The first cell phones were called "car phones" because they permanently mounted in your car. They cost $2,000 plus 20 cents to 40 cents a minute and they only made and received phone calls. We were THRILLED to have them. Car companies built them physically into their cars, mounting them inside the console or the dashboard. They were ubiquitous ... until they weren't. How much would you pay today for a cell phone permanently mounted in your car? Nothing. You would not buy the product at any price. The new normal is the "smart phone." And that change happened fast.

A good example of an old-normal to new normal game-changer in our industry is Charles Schwab. Before Charles Schwab, the old normal was to pay hundreds or thousands of dollars for a single stock trade. In the old world, a stock commission was based on two variables: 1) the number of shares; 2) the price per share. Schwab figured out that stock trades are a fixed cost business and just because you have more shares that are worth more money you shouldn't have to pay more to sell them. 

Ditto on the buy side. He entered the industry by telling the world that he'll handle all the stock trades you want at the incredible bargain price of $150 per trade. And that became the new normal ... until it wasn't. How many stock trades would you do today for $150? The new normal is seven bucks. The irony is that today Schwab looks a lot like the kind of firm they criticized when they began. They basically entered the industry saying, "You are being overcharged by your stockbroker. Don't pay hundreds or thousands of dollars to a stockbroker or so-called financial advisor. Do it yourself and pay less." Now they have branch offices, financial advisors and a robust support system for independent financial advisors. First they created a new normal in the industry and now their own new normal is very different from their original value proposition.

Needless to say, the stockbrokers in that soon-to-be-old world (mid-1980s) were not happy with Charles Schwab. Many believed they would be put out of business and, indeed, some quit. To some extent, I believe Schwab's killing of the stockbroker spurred the mutual fund explosion.

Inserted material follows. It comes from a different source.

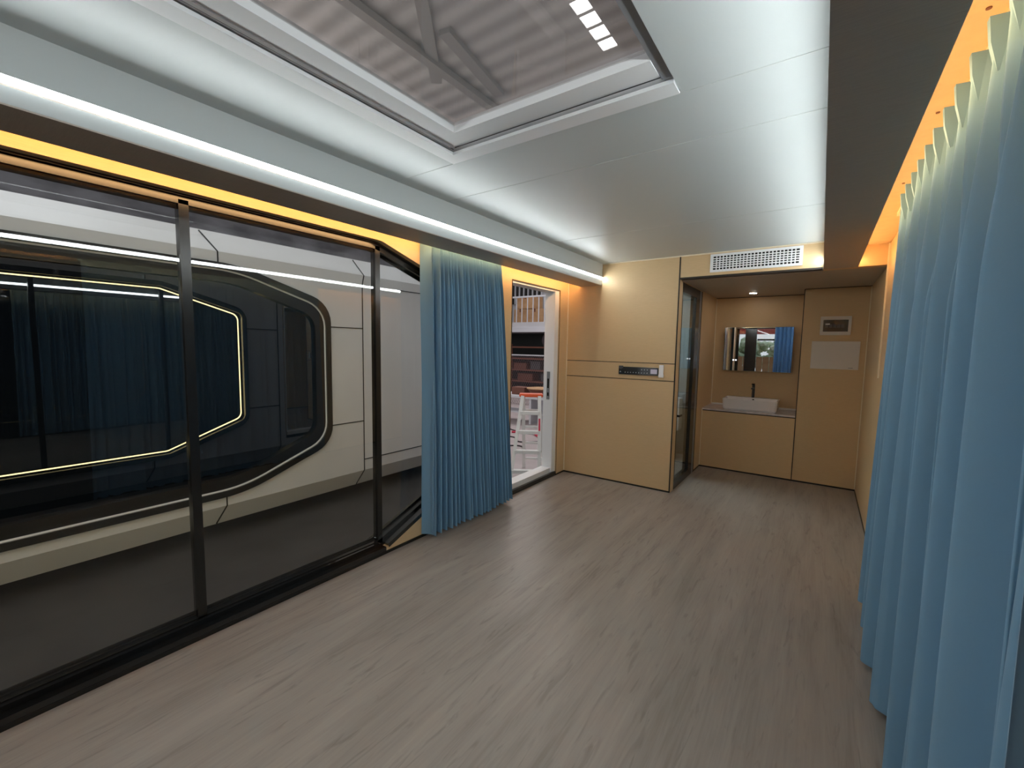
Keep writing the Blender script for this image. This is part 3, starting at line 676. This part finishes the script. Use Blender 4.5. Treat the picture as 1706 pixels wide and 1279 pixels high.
for (a, b_), nth in zip(ys, ('topmost', 'second from the top', 'third from the top', 'lowest')):
    box('roof_light', trans, -3.66, -3.38, a, b_, RZ+0.02, RZ+0.04, label='bright translucent roof sheet seen through the roof glass, '+nth+' of four', category='roof light', group='bright sheets in the hall roof')
rt = thing('roof_truss', 'grey steel truss under the ribbed hall roof, above the roof glass', 'truss', (-6.4, 6, RZ))
b = MB(); b.bar((-6.45, 1.0, RZ-0.1), (-6.45, 9.0, RZ-0.1), 0.18, 0.12); b.build('top_chord', M['dkroof'], rt)
MB().bar((-4.7, 4.1, RZ-0.05), (-6.85, 6.75, RZ-0.05), 0.22, 0.1).build('post', M['dkroof'], rt)
MB().bar((-5.7, 5.8, RZ-0.05), (-6.05, 7.85, RZ-0.05), 0.22, 0.1).build('diagonal_brace', M['dkroof'], rt)
box('wall_hall_side', M['smokeband'], -15.2, -15, -12, 20, GZ, RZ, **ST)
box('wall_hall_end', M['factwall'], -20, 8, 15.8, 16, 2.1, RZ, **ST)
box('wall_hall_end', M['darkwall'], -20, 8, 15.8, 16, GZ, 2.1, **ST)
box('wall_light_block', M['void'], 2.2, 2.3, -2, 9, GZ, 5.0, **ST)  # added black wall: blocks daylight and darkens the view through the right window

# mezzanine with railing and boxes
mz = thing('mezzanine', 'white steel mezzanine edge high beyond the doorway', 'mezzanine', (-9, 14, 2.2))
MB().box(-14, -4, 13.9, 15.78, 2.06, 2.26).build('lower_beam', M['steelw'], mz)
MB().box(-14, -4, 13.95, 15.78, 2.26, 2.44).build('upper_beam', M['factwall'], mz)
rl = thing('railing', 'white balcony railing in front of the cardboard boxes', 'railing', (-9, 14, 2.44))
MB().box(-12, -6, 13.97, 14.02, 3.38, 3.44).build('handrail', M['steelw'], rl)
for k in range(22): MB().box(-11.85+k*0.255, -11.822+k*0.255, 13.98, 14.01, 2.44, 3.38).build('baluster', M['steelw'], rl)
def carton(name, label, x0, x1, y0, y1, z0, z1):
    t = thing(name, label, 'box', ((x0+x1)/2, (y0+y1)/2, z0), 'cardboard boxes on the mezzanine')
    MB().box(x0, x1, y0, y1, z0, z1, 0.01).build('carton', M['card'], t)
    MB().box((x0+x1)/2-0.03, (x0+x1)/2+0.03, y0-0.003, y1, z1-0.12, z1+0.003).build('tape', M['rust'], t)
carton('cardboard_box', 'brown cardboard box on top of its stack behind the white railing', -10.05, -9.28, 14.4, 15.1, 3.0, 3.50)
carton('cardboard_box', 'lower left cardboard box behind the white railing, under the top one', -10.2, -9.60, 14.4, 15.1, 2.44, 2.99)
carton('cardboard_box', 'lower right cardboard box behind the white railing', -9.57, -8.85, 14.4, 15.1, 2.44, 2.98)
wn = thing('window_5', None, None, (-10.4, 15.75, 3.8), kind='structure')
MB().box(-11.6, -9.75, 15.74, 15.79, 3.35, 4.6).build('dark_glass', M['smoke'], wn)
b = MB()
for k in range(9): b.box(-11.55+k*0.225, -11.50+k*0.225, 15.68, 15.73, 3.35, 4.6)
b.build('window_bars', M['steelw'], wn)
# storage below: mesh fence, shelves
fc = thing('mesh_fence', 'wire mesh fence with a pale top rail beyond the step ladder', 'fence', (-7.7, 12, GZ))
MB().box(-10, -5.5, 11.98, 12.02, 1.20, 1.24).build('top_rail', M['steelw'], fc)
b = MB()
for k in range(60):
    xa = -9.6+k*0.075; b.bar((xa, 12.0, GZ), (xa+0.83, 12.0, 1.2), 0.005, 0.005, (0, 1, 0)); b.bar((xa+0.83, 12.01, GZ), (xa, 12.01, 1.2), 0.005, 0.005, (0, 1, 0))
b.build('wire_mesh', M['mesh'], fc)
sv = thing('storage_shelf', 'rust brown storage shelving in the dark behind the mesh fence', 'shelf', (-9, 14.5, GZ))
for z in (0.1, 0.55, 1.0, 1.45): MB().box(-12, -6.5, 14.2, 14.9, z, z+0.06).build('shelf', M['rust'], sv)
for x in (-12, -10.2, -8.4, -6.6): MB().box(x, x+0.06, 14.2, 14.26, GZ, 1.6).build('post', M['rust'], sv)
for i, (x, z, w, h, mm) in enumerate([(-10.9, 0.61, 0.5, 0.3, 'rust'), (-10.1, 0.61, 0.6, 0.25, 'rust'), (-9.3, 0.61, 0.45, 0.33, 'dkgrey'), (-9.9, 0.16, 0.7, 0.28, 'rust'), (-8.8, 0.16, 0.6, 0.3, 'dkgrey')]):
    box('storage_crate', M[mm], x, x+w, 14.3, 14.8, z, z+h, bevel=0.01, label=['rust coloured crate', 'brown crate', 'dark grey crate', 'low rusty crate', 'low brown crate'][i]+' on the shelving behind the mesh fence', category='crate', group='crates on the hall shelving')
tr_ = thing('wheel', 'dark round wheel leaning in the recess under the mezzanine', 'wheel', (-8.3, 14.1, 1.7))
MB().cyl((-8.3, 14.1, 1.75), (-8.3, 13.95, 1.75), 0.28, 0.28, 24).build('tyre', M['cable'], tr_); MB().cyl((-8.3, 13.95, 1.75), (-8.3, 13.93, 1.75), 0.12, 0.12, 20).build('hub', M['dkgrey'], tr_)
# bench and things behind the ladder
wb2 = thing('workbench', 'pale grey low workbench behind the step ladder', 'workbench', (-5.8, 9.3, GZ))
MB().box(-7.4, -4.4, 9.0, 9.7, 0.20, 0.26).build('top', M['steelw'], wb2)
for x in (-7.3, -5.9, -4.5): MB().box(x, x+0.06, 9.05, 9.65, GZ, 0.2).build('leg', M['steelw'], wb2)
MB().box(-7.3, -4.5, 9.1, 9.6, -0.2, -0.16).build('lower_shelf', M['steelw'], wb2)
bk = thing('basket', 'brown round basin on the bench just above the ladder top', 'basket', (-5.75, 9.3, 0.26))
b = MB(); b.cyl((-5.75, 9.35, 0.26), (-5.75, 9.35, 0.44), 0.22, 0.34, 24); b.build('bowl', M['rust'], bk); MB().cyl((-5.75, 9.35, 0.44), (-5.75, 9.35, 0.46), 0.36, 0.36, 24).build('rim', M['card'], bk)
box('tool_case', M['rust'], -6.55, -6.15, 9.2, 9.5, 0.26, 0.45, bevel=0.01, label='rust brown case on the bench left of the round basin', category='case')
box('tool_case', M['dkgrey'], -5.5, -5.1, 9.2, 9.5, -0.16, 0.08, bevel=0.01, label='dark grey case on the lower shelf of the bench', category='case')
for i, (pts, lab) in enumerate([([(-5.9, 7.2), (-5.3, 7.5), (-4.9, 7.2), (-4.4, 7.6), (-3.9, 7.3), (-3.6, 7.9)], 'thin black cable curving over the floor behind the ladder'),
              ([(-5.2, 6.4), (-4.7, 6.9), (-4.3, 6.5), (-4.0, 7.0), (-3.7, 6.7), (-3.3, 6.9)], 'black cable looping on the floor near the ladder feet'),
              ([(-5.9, 8.2), (-5.2, 8.0), (-5.0, 8.5), (-4.5, 8.2), (-4.2, 8.6), (-3.9, 8.4)], 'dark cable lying in front of the workbench')]):
    P = [];
    for a, b_, c_, d_ in zip([pts[0]]+pts[:-2], pts[:-1], pts[1:], pts[2:]+[pts[-1]]):
        for k in range(8):
            t = k/8; P.append(tuple(0.5*((2*b_[q])+(-a[q]+c_[q])*t+(2*a[q]-5*b_[q]+4*c_[q]-d_[q])*t*t+(-a[q]+3*b_[q]-3*c_[q]+d_[q])*t**3) for q in (0, 1)))
    b = MB(); b.tube([(x, y, GZ+0.014) for x, y in P], 0.013); b.build('cable', M['cable'], label=lab, category='cable')
b = MB(); b.tube([(-5.6, 7.9, GZ+0.02), (-5.2, 8.1, GZ+0.05), (-4.8, 7.8, GZ+0.02), (-4.6, 7.95, GZ+0.04), (-4.4, 7.9, GZ+0.02)], 0.025); b.build('hose', M['red'], label='dark red hose on the floor behind the ladder', category='hose')

# step ladder (A-frame) just outside the doorway
T = Vector((-3.5, 5.42, 0.775)); wv = Vector((0.84, 0.54, 0)); fv = Vector((0.54, -0.84, 0))
ld = thing('step_ladder', 'aluminium step ladder with an orange top cap outside the doorway', 'ladder', (T.x, T.y, GZ))
H = T.z-GZ
def lp(side, face, t):      # side -1 left, 1 right; face 1 front, -1 back; t 0 top .. 1 foot
    w = 0.125+0.085*t if face > 0 else 0.115+0.05*t
    off = fv*(0.07+0.34*t) if face > 0 else -fv*(0.07+0.36*t)
    lat = -wv*(0.07*t) if face > 0 else wv*(0.07*t)
    return T+Vector((0, 0, -H*t))+wv*side*w+off+lat
for face in (1, -1):
    for side in (-1, 1):
        MB().bar(lp(side, face, 0.0), lp(side, face, 1.0), 0.05, 0.05 if face > 0 else 0.035, tuple(fv)).build('leg', M['alu'], ld)
for k in range(4):
    t = 0.2+0.222*k
    MB().bar(lp(-1, 1, t), lp(1, 1, t), 0.085, 0.045).build('step', M['alu'], ld)
    MB().bar(lp(-1, -1, t), lp(1, -1, t), 0.03, 0.03).build('brace', M['alu'], ld)
MB().bar(lp(1, 1, 0.26)+fv*0.028, lp(1, 1, 0.40)+fv*0.028, 0.024, 0.006, tuple(fv)).build('red_label', M['red'], ld)
b = MB(); b.bar(T-wv*0.175+Vector((0, 0, 0.005)), T+wv*0.175+Vector((0, 0, 0.005)), 0.19, 0.045); bmesh.ops.bevel(b.bm, geom=b.bm.edges[:], offset=0.008, segments=2, affect='EDGES'); b.build('top_cap', M['orange'], ld)

# outdoors behind the rear window (seen in the mirror)
tree = MB(); rr = random.Random(5)
for k in range(260):
    p = Vector((rr.uniform(-4.5, 0.5), rr.uniform(-9.5, -8.3), rr.uniform(0.2, 1.9))); s_ = rr.uniform(0.12, 0.35)
    bmesh.ops.create_icosphere(tree.bm, subdivisions=1, radius=s_, matrix=Matrix.Translation(p) @ Matrix.Diagonal((1, 1, rr.uniform(0.5, 1), 1)))
tree.build('hedge', M['leaf'], label='pale green foliage outside the rear window, seen in the mirror', category='hedge', kind='stuff')
box('awning', M['awning'], -4.5, 0.5, -5.2, -4.9, 2.09, 2.45, label='red awning edge outside the rear window, seen in the mirror', category='awning')
fn = thing('board_fence', 'brown upright board fence outside the rear window, seen in the mirror', 'fence', (-2, -6, GZ))
for k in range(20): MB().box(-4.2+k*0.22, -4.0+k*0.22, -6.03, -6.0, GZ, 1.27).build('board', M['card'], fn)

Many stockbrokers shifted to being mutual fund salespeople. And many mutual funds paid 8% up-front commission ... until they didn't. The new normal became 4%. And then the asset-gathering movement began. "Annuitize your book!" the leaders of the financial services industry exclaimed. 

Which meant, wrap an ongoing percentage fee around money management services such as mutual funds or separately managed accounts. That percentage continued to be commoditized and landed, more or less, at 1%. Many advisors could not imagine "living in a 1% world" ... until they could and the new normal became about 1% of AUM to the advisor.

The takeaway here is that you shouldn't get used to things being a particular way, because they can change rapidly. The rate at which the current normal gets replaced by the new normal is accelerating across all industries, including ours.

Here are some examples supporting my belief that the new normal will be a flat fee for advice and could be mainstream soon.

RIA-only firms growing rapidly.

Broker-dealers going from accommodating advisors who want to be fee-only to actually supporting them.